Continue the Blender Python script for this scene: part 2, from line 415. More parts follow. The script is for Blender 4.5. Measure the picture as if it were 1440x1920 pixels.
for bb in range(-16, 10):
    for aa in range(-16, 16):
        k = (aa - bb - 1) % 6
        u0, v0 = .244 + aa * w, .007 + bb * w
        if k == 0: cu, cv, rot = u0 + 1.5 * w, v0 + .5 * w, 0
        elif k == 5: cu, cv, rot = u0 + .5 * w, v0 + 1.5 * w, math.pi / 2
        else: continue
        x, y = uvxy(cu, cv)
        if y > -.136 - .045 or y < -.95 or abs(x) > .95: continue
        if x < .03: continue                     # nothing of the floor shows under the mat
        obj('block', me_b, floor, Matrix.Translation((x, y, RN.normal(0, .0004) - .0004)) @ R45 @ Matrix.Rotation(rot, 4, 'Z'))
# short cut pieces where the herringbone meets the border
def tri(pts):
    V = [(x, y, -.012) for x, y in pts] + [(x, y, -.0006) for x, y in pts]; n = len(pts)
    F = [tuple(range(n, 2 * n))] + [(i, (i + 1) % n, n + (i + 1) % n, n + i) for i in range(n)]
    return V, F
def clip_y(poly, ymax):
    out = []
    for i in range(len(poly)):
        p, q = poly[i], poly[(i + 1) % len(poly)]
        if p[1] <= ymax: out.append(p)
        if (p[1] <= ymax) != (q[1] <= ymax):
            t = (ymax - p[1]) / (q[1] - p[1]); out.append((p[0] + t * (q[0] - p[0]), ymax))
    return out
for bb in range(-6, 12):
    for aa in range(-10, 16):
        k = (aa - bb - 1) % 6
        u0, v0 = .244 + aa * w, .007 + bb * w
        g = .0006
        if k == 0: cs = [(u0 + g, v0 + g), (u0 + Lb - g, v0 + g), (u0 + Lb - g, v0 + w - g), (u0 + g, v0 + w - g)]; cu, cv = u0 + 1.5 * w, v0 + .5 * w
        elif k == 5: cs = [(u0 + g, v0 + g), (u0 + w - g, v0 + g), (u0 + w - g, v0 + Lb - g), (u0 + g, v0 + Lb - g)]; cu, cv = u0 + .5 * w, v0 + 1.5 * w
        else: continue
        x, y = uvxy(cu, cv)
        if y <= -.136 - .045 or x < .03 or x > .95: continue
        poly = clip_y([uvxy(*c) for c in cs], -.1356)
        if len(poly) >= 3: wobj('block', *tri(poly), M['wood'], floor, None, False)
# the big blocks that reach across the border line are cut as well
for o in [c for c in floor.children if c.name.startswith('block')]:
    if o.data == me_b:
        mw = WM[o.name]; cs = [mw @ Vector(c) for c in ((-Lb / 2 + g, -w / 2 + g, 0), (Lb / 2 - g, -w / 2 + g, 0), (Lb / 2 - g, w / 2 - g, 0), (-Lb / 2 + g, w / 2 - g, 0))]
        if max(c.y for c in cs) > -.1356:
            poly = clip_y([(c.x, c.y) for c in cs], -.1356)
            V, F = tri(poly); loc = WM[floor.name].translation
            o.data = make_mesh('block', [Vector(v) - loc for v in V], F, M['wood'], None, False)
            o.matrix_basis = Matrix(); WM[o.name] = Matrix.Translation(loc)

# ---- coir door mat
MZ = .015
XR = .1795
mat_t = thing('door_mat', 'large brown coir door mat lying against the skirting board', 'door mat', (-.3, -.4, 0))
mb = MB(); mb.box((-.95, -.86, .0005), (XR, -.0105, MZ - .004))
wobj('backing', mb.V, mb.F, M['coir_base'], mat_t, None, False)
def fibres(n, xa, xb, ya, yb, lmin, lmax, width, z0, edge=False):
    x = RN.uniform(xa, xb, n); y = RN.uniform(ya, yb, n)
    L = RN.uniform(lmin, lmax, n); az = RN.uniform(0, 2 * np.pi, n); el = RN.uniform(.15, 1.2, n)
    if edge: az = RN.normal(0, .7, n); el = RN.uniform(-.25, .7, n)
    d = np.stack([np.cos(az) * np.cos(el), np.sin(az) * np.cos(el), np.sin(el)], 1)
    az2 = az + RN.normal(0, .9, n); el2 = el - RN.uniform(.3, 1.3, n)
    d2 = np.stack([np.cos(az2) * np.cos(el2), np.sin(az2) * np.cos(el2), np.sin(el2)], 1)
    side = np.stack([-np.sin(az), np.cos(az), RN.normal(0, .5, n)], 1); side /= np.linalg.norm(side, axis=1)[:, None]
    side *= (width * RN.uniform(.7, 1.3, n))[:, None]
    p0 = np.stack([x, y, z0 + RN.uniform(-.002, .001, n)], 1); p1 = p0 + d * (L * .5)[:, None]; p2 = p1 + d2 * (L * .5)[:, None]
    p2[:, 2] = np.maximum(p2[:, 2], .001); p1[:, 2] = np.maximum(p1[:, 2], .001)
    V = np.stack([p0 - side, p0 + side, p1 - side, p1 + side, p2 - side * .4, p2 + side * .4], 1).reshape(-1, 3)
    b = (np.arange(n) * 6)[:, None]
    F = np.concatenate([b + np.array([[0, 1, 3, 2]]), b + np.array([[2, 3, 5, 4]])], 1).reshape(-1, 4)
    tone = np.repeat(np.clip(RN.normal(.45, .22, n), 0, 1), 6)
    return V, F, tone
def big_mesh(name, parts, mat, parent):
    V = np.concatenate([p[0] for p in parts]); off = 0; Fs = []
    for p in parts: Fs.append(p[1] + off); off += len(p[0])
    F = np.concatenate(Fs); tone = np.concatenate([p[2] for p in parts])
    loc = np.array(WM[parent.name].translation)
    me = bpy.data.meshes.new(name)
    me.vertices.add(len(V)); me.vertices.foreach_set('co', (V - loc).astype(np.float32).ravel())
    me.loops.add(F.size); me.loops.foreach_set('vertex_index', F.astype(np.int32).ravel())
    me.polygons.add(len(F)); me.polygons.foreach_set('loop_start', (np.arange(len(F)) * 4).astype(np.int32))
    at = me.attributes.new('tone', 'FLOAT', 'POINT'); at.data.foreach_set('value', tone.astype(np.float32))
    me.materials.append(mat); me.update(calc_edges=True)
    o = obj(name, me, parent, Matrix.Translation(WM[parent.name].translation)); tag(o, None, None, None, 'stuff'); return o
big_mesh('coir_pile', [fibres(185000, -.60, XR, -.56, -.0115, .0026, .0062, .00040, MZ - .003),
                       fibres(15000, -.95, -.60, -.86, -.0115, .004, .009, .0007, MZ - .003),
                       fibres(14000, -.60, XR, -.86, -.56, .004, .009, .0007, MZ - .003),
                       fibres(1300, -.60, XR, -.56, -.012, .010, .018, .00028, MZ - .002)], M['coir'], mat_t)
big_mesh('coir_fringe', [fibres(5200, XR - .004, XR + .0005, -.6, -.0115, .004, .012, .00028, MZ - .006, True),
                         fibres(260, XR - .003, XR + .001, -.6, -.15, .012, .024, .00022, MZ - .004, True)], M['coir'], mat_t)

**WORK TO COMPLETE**
Make an exact copy of the data above.

**TASK SOLUTION**
Continue the Blender Python script for this scene: part 2, from line 415. More parts follow. The script is for Blender 4.5. Measure the picture as if it were 1440x1920 pixels.
for bb in range(-16, 10):
    for aa in range(-16, 16):
        k = (aa - bb - 1) % 6
        u0, v0 = .244 + aa * w, .007 + bb * w
        if k == 0: cu, cv, rot = u0 + 1.5 * w, v0 + .5 * w, 0
        elif k == 5: cu, cv, rot = u0 + .5 * w, v0 + 1.5 * w, math.pi / 2
        else: continue
        x, y = uvxy(cu, cv)
        if y > -.136 - .045 or y < -.95 or abs(x) > .95: continue
        if x < .03: continue                     # nothing of the floor shows under the mat
        obj('block', me_b, floor, Matrix.Translation((x, y, RN.normal(0, .0004) - .0004)) @ R45 @ Matrix.Rotation(rot, 4, 'Z'))
# short cut pieces where the herringbone meets the border
def tri(pts):
    V = [(x, y, -.012) for x, y in pts] + [(x, y, -.0006) for x, y in pts]; n = len(pts)
    F = [tuple(range(n, 2 * n))] + [(i, (i + 1) % n, n + (i + 1) % n, n + i) for i in range(n)]
    return V, F
def clip_y(poly, ymax):
    out = []
    for i in range(len(poly)):
        p, q = poly[i], poly[(i + 1) % len(poly)]
        if p[1] <= ymax: out.append(p)
        if (p[1] <= ymax) != (q[1] <= ymax):
            t = (ymax - p[1]) / (q[1] - p[1]); out.append((p[0] + t * (q[0] - p[0]), ymax))
    return out
for bb in range(-6, 12):
    for aa in range(-10, 16):
        k = (aa - bb - 1) % 6
        u0, v0 = .244 + aa * w, .007 + bb * w
        g = .0006
        if k == 0: cs = [(u0 + g, v0 + g), (u0 + Lb - g, v0 + g), (u0 + Lb - g, v0 + w - g), (u0 + g, v0 + w - g)]; cu, cv = u0 + 1.5 * w, v0 + .5 * w
        elif k == 5: cs = [(u0 + g, v0 + g), (u0 + w - g, v0 + g), (u0 + w - g, v0 + Lb - g), (u0 + g, v0 + Lb - g)]; cu, cv = u0 + .5 * w, v0 + 1.5 * w
        else: continue
        x, y = uvxy(cu, cv)
        if y <= -.136 - .045 or x < .03 or x > .95: continue
        poly = clip_y([uvxy(*c) for c in cs], -.1356)
        if len(poly) >= 3: wobj('block', *tri(poly), M['wood'], floor, None, False)
# the big blocks that reach across the border line are cut as well
for o in [c for c in floor.children if c.name.startswith('block')]:
    if o.data == me_b:
        mw = WM[o.name]; cs = [mw @ Vector(c) for c in ((-Lb / 2 + g, -w / 2 + g, 0), (Lb / 2 - g, -w / 2 + g, 0), (Lb / 2 - g, w / 2 - g, 0), (-Lb / 2 + g, w / 2 - g, 0))]
        if max(c.y for c in cs) > -.1356:
            poly = clip_y([(c.x, c.y) for c in cs], -.1356)
            V, F = tri(poly); loc = WM[floor.name].translation
            o.data = make_mesh('block', [Vector(v) - loc for v in V], F, M['wood'], None, False)
            o.matrix_basis = Matrix(); WM[o.name] = Matrix.Translation(loc)

# ---- coir door mat
MZ = .015
XR = .1795
mat_t = thing('door_mat', 'large brown coir door mat lying against the skirting board', 'door mat', (-.3, -.4, 0))
mb = MB(); mb.box((-.95, -.86, .0005), (XR, -.0105, MZ - .004))
wobj('backing', mb.V, mb.F, M['coir_base'], mat_t, None, False)
def fibres(n, xa, xb, ya, yb, lmin, lmax, width, z0, edge=False):
    x = RN.uniform(xa, xb, n); y = RN.uniform(ya, yb, n)
    L = RN.uniform(lmin, lmax, n); az = RN.uniform(0, 2 * np.pi, n); el = RN.uniform(.15, 1.2, n)
    if edge: az = RN.normal(0, .7, n); el = RN.uniform(-.25, .7, n)
    d = np.stack([np.cos(az) * np.cos(el), np.sin(az) * np.cos(el), np.sin(el)], 1)
    az2 = az + RN.normal(0, .9, n); el2 = el - RN.uniform(.3, 1.3, n)
    d2 = np.stack([np.cos(az2) * np.cos(el2), np.sin(az2) * np.cos(el2), np.sin(el2)], 1)
    side = np.stack([-np.sin(az), np.cos(az), RN.normal(0, .5, n)], 1); side /= np.linalg.norm(side, axis=1)[:, None]
    side *= (width * RN.uniform(.7, 1.3, n))[:, None]
    p0 = np.stack([x, y, z0 + RN.uniform(-.002, .001, n)], 1); p1 = p0 + d * (L * .5)[:, None]; p2 = p1 + d2 * (L * .5)[:, None]
    p2[:, 2] = np.maximum(p2[:, 2], .001); p1[:, 2] = np.maximum(p1[:, 2], .001)
    V = np.stack([p0 - side, p0 + side, p1 - side, p1 + side, p2 - side * .4, p2 + side * .4], 1).reshape(-1, 3)
    b = (np.arange(n) * 6)[:, None]
    F = np.concatenate([b + np.array([[0, 1, 3, 2]]), b + np.array([[2, 3, 5, 4]])], 1).reshape(-1, 4)
    tone = np.repeat(np.clip(RN.normal(.45, .22, n), 0, 1), 6)
    return V, F, tone
def big_mesh(name, parts, mat, parent):
    V = np.concatenate([p[0] for p in parts]); off = 0; Fs = []
    for p in parts: Fs.append(p[1] + off); off += len(p[0])
    F = np.concatenate(Fs); tone = np.concatenate([p[2] for p in parts])
    loc = np.array(WM[parent.name].translation)
    me = bpy.data.meshes.new(name)
    me.vertices.add(len(V)); me.vertices.foreach_set('co', (V - loc).astype(np.float32).ravel())
    me.loops.add(F.size); me.loops.foreach_set('vertex_index', F.astype(np.int32).ravel())
    me.polygons.add(len(F)); me.polygons.foreach_set('loop_start', (np.arange(len(F)) * 4).astype(np.int32))
    at = me.attributes.new('tone', 'FLOAT', 'POINT'); at.data.foreach_set('value', tone.astype(np.float32))
    me.materials.append(mat); me.update(calc_edges=True)
    o = obj(name, me, parent, Matrix.Translation(WM[parent.name].translation)); tag(o, None, None, None, 'stuff'); return o
big_mesh('coir_pile', [fibres(185000, -.60, XR, -.56, -.0115, .0026, .0062, .00040, MZ - .003),
                       fibres(15000, -.95, -.60, -.86, -.0115, .004, .009, .0007, MZ - .003),
                       fibres(14000, -.60, XR, -.86, -.56, .004, .009, .0007, MZ - .003),
                       fibres(1300, -.60, XR, -.56, -.012, .010, .018, .00028, MZ - .002)], M['coir'], mat_t)
big_mesh('coir_fringe', [fibres(5200, XR - .004, XR + .0005, -.6, -.0115, .004, .012, .00028, MZ - .006, True),
                         fibres(260, XR - .003, XR + .001, -.6, -.15, .012, .024, .00022, MZ - .004, True)], M['coir'], mat_t)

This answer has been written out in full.